Town's Friendly Neighborhood Serial Killer
Halfway through the book now:

Just got through the scene with Shen’s death. I still really don’t know how to feel about this book. It’s interesting, but more in the way an article about something technical can be. It’s simplified like an article would be, yet it’s still covering a technical topic. It’s almost impressive that the book just went through arguably a couple different plot dumps in the chapters I read tonight while simultaneously not feeling like it revealed very much about the direction of the book. I hit another Three Body section and had to call it a wrap for the night, but I am curious to see what level 2 of that is supposed to be like.
 

Natiko

Town's Friendly Neighborhood Serial Killer
Finished. I’ll save my full thoughts for the discussion. I’ll leave it for now at the book being decent, I enjoyed the way it culminated and tied the various threads together, but ultimately it was a bit plodding. I enjoyed it enough to try and finish out the series.
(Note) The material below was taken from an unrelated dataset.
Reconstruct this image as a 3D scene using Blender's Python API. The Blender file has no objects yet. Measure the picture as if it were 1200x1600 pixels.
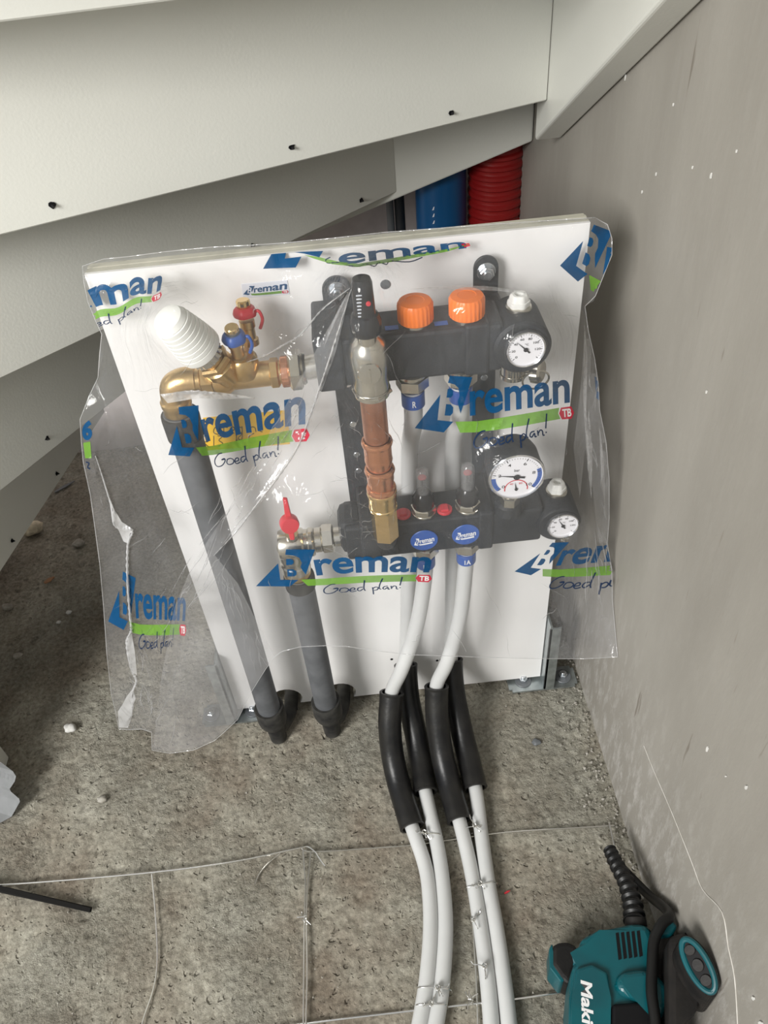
import bpy, bmesh, math, random
import numpy as np
from mathutils import Vector, Matrix, Quaternion, noise
from mathutils.bvhtree import BVHTree
from mathutils.geometry import delaunay_2d_cdt, intersect_point_quad_2d

random.seed(7)
SC = bpy.context.scene
COL = SC.collection
V = Vector
PI = math.pi

# ------------------------------------------------------------------ camera
CAM = V((0.0084, -0.7498, 1.1245))
PITCH, ROLL, YAW, FPX = 0.7551, -0.096, 0.0153, 1243.6
fw = V((math.sin(YAW)*math.cos(PITCH), math.cos(YAW)*math.cos(PITCH), -math.sin(PITCH)))
r0 = V((math.cos(YAW), -math.sin(YAW), 0)); u0 = r0.cross(fw)
rt = math.cos(ROLL)*r0 + math.sin(ROLL)*u0
up = -math.sin(ROLL)*r0 + math.cos(ROLL)*u0
cd = bpy.data.cameras.new('camera'); cam = bpy.data.objects.new('camera', cd); COL.objects.link(cam)
cam.matrix_world = Matrix(((rt.x, up.x, -fw.x, CAM.x), (rt.y, up.y, -fw.y, CAM.y), (rt.z, up.z, -fw.z, CAM.z), (0, 0, 0, 1)))
cd.sensor_fit = 'VERTICAL'; cd.sensor_height = 32.0; cd.lens = 32.0*FPX/1600.0; cd.clip_start = 0.02
SC.camera = cam

# ------------------------------------------------------------------ world and daylight
w = bpy.data.worlds.new('world'); SC.world = w; w.use_nodes = True
w.node_tree.nodes['Background'].inputs[0].default_value = (0.93, 0.97, 1.0, 1)
w.node_tree.nodes['Background'].inputs[1].default_value = 0.54
def area(name, loc, aim, sx, sy, power, col):
    l = bpy.data.lights.new(name, 'AREA'); l.shape = 'RECTANGLE'; l.size = sx; l.size_y = sy; l.energy = power; l.color = col
    o = bpy.data.objects.new(name, l); COL.objects.link(o); o.location = loc
    o.rotation_euler = (V(aim)-V(loc)).to_track_quat('-Z', 'Y').to_euler()
    return o
area('window_daylight', (-1.9, -2.3, 2.0), (0.0, -0.1, 0.3), 1.0, 1.3, 136, (1.0, 0.985, 0.95))
SC.view_settings.view_transform = 'Standard'; SC.view_settings.look = 'None'
SC.view_settings.gamma = 1; SC.view_settings.exposure = 0.0; SC.view_settings.use_curve_mapping = False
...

I did think it was interesting that books 1 and 3 are translated by the same person while 2 is a different translator. Curious if that will be noticeable.
 
I'm over halfway with the book (60%).

Good things:

- The book is not nearly as technical or hard to read as I expected. I've kind of breezed through it so far which is good.
- Some interesting thought experiments and the framing provided by the game is fun. The bit with the human computer was fun.
- I like alt-history.

Bad things:
- I'm finding it very hard to suppress my disbelief about a lot of things like how the game works, its purpose, the Red Coast project, the organizations, etc. It's way too convoluted and hard to believe.
- Characters are really not interesting to me. They all have one defining personality attribute and it's barely there.
- I feel like finally 60% into the book things are starting to slot into place and they're not as excited as I'd hoped.
- I was expecting hard scifi and I'm pretty sure this is not that.
- There's a lot of set dressing that does very little.

So, more things I dislike than things I like, but I don't hate it. Don't think I'll be continuing with the series though.